| WHAT IS EXPECTED |
Retype, exactly as they stand, the lines from the start of the data to the line that contains "gusset(1268, 180, 18.8)", both ends included. Leave the pictures out.

| GIVEN DATA |

* * *

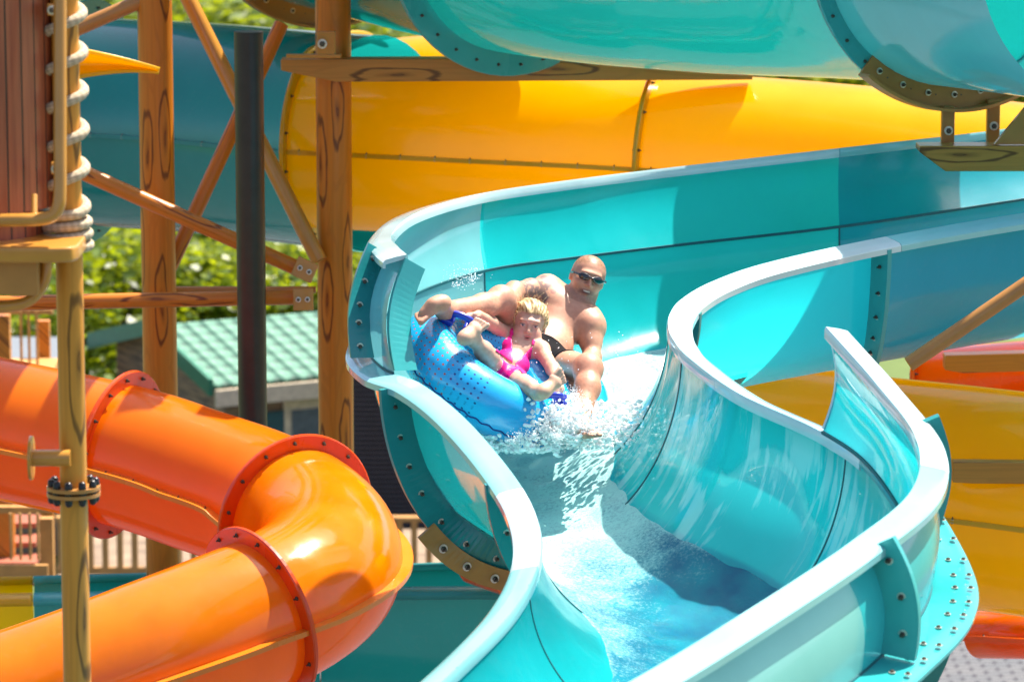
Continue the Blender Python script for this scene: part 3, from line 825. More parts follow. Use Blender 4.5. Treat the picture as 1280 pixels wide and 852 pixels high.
# clamp at the head of the brown post
def clamp(px, py, d, label):
    c = P(px, py, d); root = thing('clamp_bracket', c, label, 'bracket'); mb = MB()
    mb.abox(c, 0.10, 0.05, 0.13); b = mb.build('bracket_plate', M['tan'], root, bevel=0.006)
    mb = MB(); mb.abox(c+Vector((-.07, 0, -.07)), 0.30, 0.06, 0.02); mb.build('base_plate', M['tan'], root, bevel=0.003)
    bolt(c+Vector((-0.02, -0.035, 0)), (0, -1, 0), b, 1.8)
clamp(408, 54, 21.05, 'small tan bracket with a big bolt on top of the tapered beam')
def gusset(px, py, d):
    c = P(px, py, d); root = thing('clamp_bracket', c, 'angled brown bracket on the beam at the right edge', 'bracket')
    mb = MB(); w = 0.02
    pts = [(-0.10, 0), (0.10, 0), (0.10, 0.18), (0.045, 0.18)]
    V = [c+Vector((x, s*w, z)) for s in (-1, 1) for x, z in pts]
    mb.add(V, [(0, 1, 2, 3), (7, 6, 5, 4), (0, 4, 5, 1), (1, 5, 6, 2), (2, 6, 7, 3), (3, 7, 4, 0)]); b = mb.build('gusset_plate', M['brown'], root)
    bolt(c+Vector((0.07, -0.03, 0.09)), (0, -1, 0), b, 1.6)
gusset(1268, 180, 18.8)

# unseen bars added just above the view to stripe the orange tube with shade
dk = thing('shade_bars', W(-.9, 21.4, -1.2), 'unseen bars added above the view to cast shade stripes on the orange tube', 'shadow caster')
for i in range(4):
    xx = -1.78+0.40*i; mb = MB(); a_ = W(xx, 19.6, -1.30); b_ = W(xx+.2, 21.4, -1.30); a_.z = b_.z = CAM_H-1.28
    mb.box((a_+b_)/2, (b_-a_)/2, Vector((0.085, 0, 0)), Vector((0, 0, 0.05))); mb.build('shade_bar', M['brown'], dk)
mb = MB(); a_ = W(-2.1, 21.3, -1.16); b_ = W(-.6, 21.3, -1.16); mb.box((a_+b_)/2, (b_-a_)/2, Vector((0, 0.06, 0)), Vector((0, 0, 0.05))); mb.build('shade_crossbar', M['brown'], dk)
# ---------------------------------------------------------------- rope post and play tower at the left edge
DP = 12.8
fp = P(88, 400, DP)
rp = thing('rope_post', (fp.x, fp.y, 0), 'tan wood-grain post wound with rope at the left edge', 'post')
pipe('upper_post', (fp.x, fp.y, P(90,618,DP).z), (fp.x, fp.y, CAM_H+0.6), 0.0455, M['post_tan'], rp, 24)
pipe('lower_post', (fp.x, fp.y, 0), (fp.x, fp.y, P(90,620,DP).z), 0.047, M['post_tan'], rp, 24)
for i, pyy in enumerate((616, 624)):
    z = P(90, pyy, DP).z
    pl = pipe('collar_plate', (fp.x, fp.y, z-0.006), (fp.x, fp.y, z+0.006), 0.090, M['brown'], rp, 32)
zc = P(90, 620, DP).z
for k in range(10):
    a = 2*math.pi*k/10+0.2
    x, y = fp.x+0.074*math.cos(a), fp.y+0.074*math.sin(a)
    V = []; path = [(x, y, zc+z) for z in (-0.042, -0.036, -0.02, 0, 0.02, 0.036, 0.042)]
    sweep('bolt_cap', path, circle(0.0135, 12), M['blackrubber'], pl, (0, -1, 0), [0.5, 0.9, 1, 1, 1, 0.9, 0.5])
# stub arm with a disc
s0, s1 = P(88, 572, DP), P(41, 572, DP)
pipe('stub_arm', s0, s1, 0.028, M['tan'], rp, 20)
pipe('end_disc', s1, s1+Vector((-0.010, 0, 0)), 0.074, M['tan'], rp, 32)
# rope
mrope, nt, b, out = new_mat('braided_rope')
uv = node(nt, 'ShaderNodeUVMap')
mp = node(nt, 'ShaderNodeMapping'); mp.inputs['Scale'].default_value = (110, 70, 1); mp.inputs['Rotation'].default_value = (0, 0, R(45))
link(nt, uv.outputs[0], mp.inputs[0])
ck = node(nt, 'ShaderNodeTexChecker'); ck.inputs['Scale'].default_value = 1.0; link(nt, mp.outputs[0], ck.inputs['Vector'])
b.inputs['Base Color'].default_value = (0.5, 0.42, 0.30, 1); b.inputs['Roughness'].default_value = 0.85
link(nt, mixc(nt, ck.outputs['Fac'], (0.55, 0.46, 0.32), (0.40, 0.32, 0.21)), b.inputs['Base Color'])
bp = node(nt, 'ShaderNodeBump'); bp.inputs['Strength'].default_value = 0.7; bp.inputs['Distance'].default_value = 0.004
link(nt, ck.outputs['Fac'], bp.inputs['Height']); link(nt, bp.outputs[0], b.inputs['Normal'])
zt, zb = P(90, -40, DP).z, P(90, 262, DP).z
path = []
turns = 6.2; N = 400
for i in range(N):
    q = i/(N-1); a = -2*math.pi*turns*q+0.4
    path.append((fp.x+0.059*math.cos(a), fp.y+0.059*math.sin(a), zt+(zb-zt)*q))
for i in range(220):
    q = i/219; a = -2*math.pi*(turns+3*q)+0.4; w_ = 1+0.25*q
    path.append((fp.x+0.062*math.cos(a)*w_-0.01*q, fp.y+0.062*math.sin(a), zb-0.115*q))
rope = sweep('rope', path, circle(0.0175, 12), mrope, None, (0, 0, 1), origin=(fp.x, fp.y, zb))
tag(rope, 'off-white braided rope coiled round the tan post at the left edge', 'rope')

# barrel cladding of the play tower
tower = thing('play_tower', P(-60, 300, 13.0), 'red-brown planked tower side with bent tan pipe frame at the left edge', 'play tower')
mwood, nt, b, out = new_mat('red_plank')
uvn = node(nt, 'ShaderNodeUVMap'); sx = node(nt, 'ShaderNodeSeparateXYZ'); link(nt, uvn.outputs[0], sx.inputs[0])
fr = mth(nt, 'FRACT', mth(nt, 'DIVIDE', sx.outputs[0], 0.062))
gr = ramp(nt, fr, [(0.0, (0, 0, 0)), (0.06, (0, 0, 0)), (0.09, (1, 1, 1)), (0.97, (1, 1, 1)), (1.0, (0, 0, 0))])
mp = node(nt, 'ShaderNodeMapping'); mp.inputs['Scale'].default_value = (60, 3, 1); link(nt, uvn.outputs[0], mp.inputs[0])
nz = node(nt, 'ShaderNodeTexNoise'); nz.inputs['Scale'].default_value = 1; nz.inputs['Detail'].default_value = 5; link(nt, mp.outputs[0], nz.inputs['Vector'])
cw = ramp(nt, nz.outputs[0], [(0.3, (0.26, 0.055, 0.022)), (0.7, (0.42, 0.115, 0.045))])
link(nt, mixc(nt, gr, (0.02, 0.015, 0.012), cw), b.inputs['Base Color']); b.inputs['Roughness'].default_value = 0.42; b.inputs['Coat Weight'].default_value = 0.2
bp = node(nt, 'ShaderNodeBump'); bp.inputs['Strength'].default_value = 0.8; bp.inputs['Distance'].default_value = 0.01; link(nt, gr, bp.inputs['Height']); link(nt, bp.outputs[0], b.inputs['Normal'])
bc = P(-62, 100, 12.75); rb = 0.355
def barrel(name, r, z0, z1, cx, cy):
    mb = MB(); n = 60; V = []; uv_ = []
    for z in (z0, z1):
        for rr in (r, r-0.02):
            for i in range(n+1):
                a = R(-215)+R(250)*i/n
                V.append((cx+rr*math.cos(a), cy+rr*math.sin(a), z)); uv_.append((a*r+9.0, z))
    m_ = n+1; f = []
    for i in range(n):
        f += [(i, i+1, 2*m_+i+1, 2*m_+i), (m_+i+1, m_+i, 3*m_+i, 3*m_+i+1), (i+1, i, m_+i, m_+i+1), (2*m_+i, 2*m_+i+1, 3*m_+i+1, 3*m_+i)]
    mb.add(V, f, uv_); return mb.build(name, mwood, tower)
barrel('plank_cladding', rb, P(0, 254, 12.8).z, CAM_H+0.3, bc.x, bc.y)
barrel('lower_cladding', rb-0.035, P(0, 330, 12.8).z, P(0, 250, 12.8).z, bc.x, bc.y)
pts = [P(75,-60,12.45), P(75,60,12.45), P(75,180,12.45), P(75,235,12.45), P(73,258,12.45), P(65,270,12.45), P(48,274,12.45), P(20,275,12.45), P(-40,276,12.5), P(-120,276,12.6)]
pp = crom([tuple(q) for q in pts], np.linspace(0, 9, 70))
sweep('pipe_frame', pp, circle(0.0215, 16), M['tan'], tower, (0, -1, 0.02))
for (px, py) in ((66, 12), (71, 210)):
    c = P(px, py, 12.55); mb = MB(); mb.abox(c, 0.035, 0.03, 0.04); br_ = mb.build('clip', M['tan'], tower, bevel=0.004); bolt(c+Vector((0, -0.02, 0)), (0, -1, 0), br_, 1.0)
pipe('hanger_bolt', P(43,274,12.45), P(43,244,12.5), 0.010, M['tan'], tower, 10)
c0 = P(20, 310, 12.6)
mb = MB(); pts2 = rrect(0.75, 0.34, 0.06)
zc_ = c0.z; V = [(P(-40,310,12.6).x+0.0+x, c0.y+y, zc_+s*0.026) for s in (-1, 1) for x, y in pts2]
k_ = len(pts2); mb.add(V, [tuple(range(k_-1, -1, -1)), tuple(range(k_, 2*k_))]+[(i, (i+1) % k_, k_+(i+1) % k_, k_+i) for i in range(k_)], [(v[1], v[0]) for v in V])
mb.build('ledge', M['tan'], tower, bevel=0.01)
mb = MB(); cb = P(-5, 342, 12.62); mb.abox(cb, 0.30, 0.2, 0.115); mb.build('box_girder', M['brown'], tower, bevel=0.004)
pts = [P(-80,382,12.6), P(-20,383,12.6), P(15,382,12.6), P(36,376,12.6), P(50,362,12.6), P(57,345,12.6), P(58,322,12.6)]
sweep('bent_pipe', crom([tuple(q) for q in pts], np.linspace(0, 6, 50)), circle(0.0185, 14), M['tan'], tower, (0, -1, 0.02))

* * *

| RESULT OF THE TASK |
Continue the Blender Python script for this scene: part 3, from line 825. More parts follow. Use Blender 4.5. Treat the picture as 1280 pixels wide and 852 pixels high.
# clamp at the head of the brown post
def clamp(px, py, d, label):
    c = P(px, py, d); root = thing('clamp_bracket', c, label, 'bracket'); mb = MB()
    mb.abox(c, 0.10, 0.05, 0.13); b = mb.build('bracket_plate', M['tan'], root, bevel=0.006)
    mb = MB(); mb.abox(c+Vector((-.07, 0, -.07)), 0.30, 0.06, 0.02); mb.build('base_plate', M['tan'], root, bevel=0.003)
    bolt(c+Vector((-0.02, -0.035, 0)), (0, -1, 0), b, 1.8)
clamp(408, 54, 21.05, 'small tan bracket with a big bolt on top of the tapered beam')
def gusset(px, py, d):
    c = P(px, py, d); root = thing('clamp_bracket', c, 'angled brown bracket on the beam at the right edge', 'bracket')
    mb = MB(); w = 0.02
    pts = [(-0.10, 0), (0.10, 0), (0.10, 0.18), (0.045, 0.18)]
    V = [c+Vector((x, s*w, z)) for s in (-1, 1) for x, z in pts]
    mb.add(V, [(0, 1, 2, 3), (7, 6, 5, 4), (0, 4, 5, 1), (1, 5, 6, 2), (2, 6, 7, 3), (3, 7, 4, 0)]); b = mb.build('gusset_plate', M['brown'], root)
    bolt(c+Vector((0.07, -0.03, 0.09)), (0, -1, 0), b, 1.6)
gusset(1268, 180, 18.8)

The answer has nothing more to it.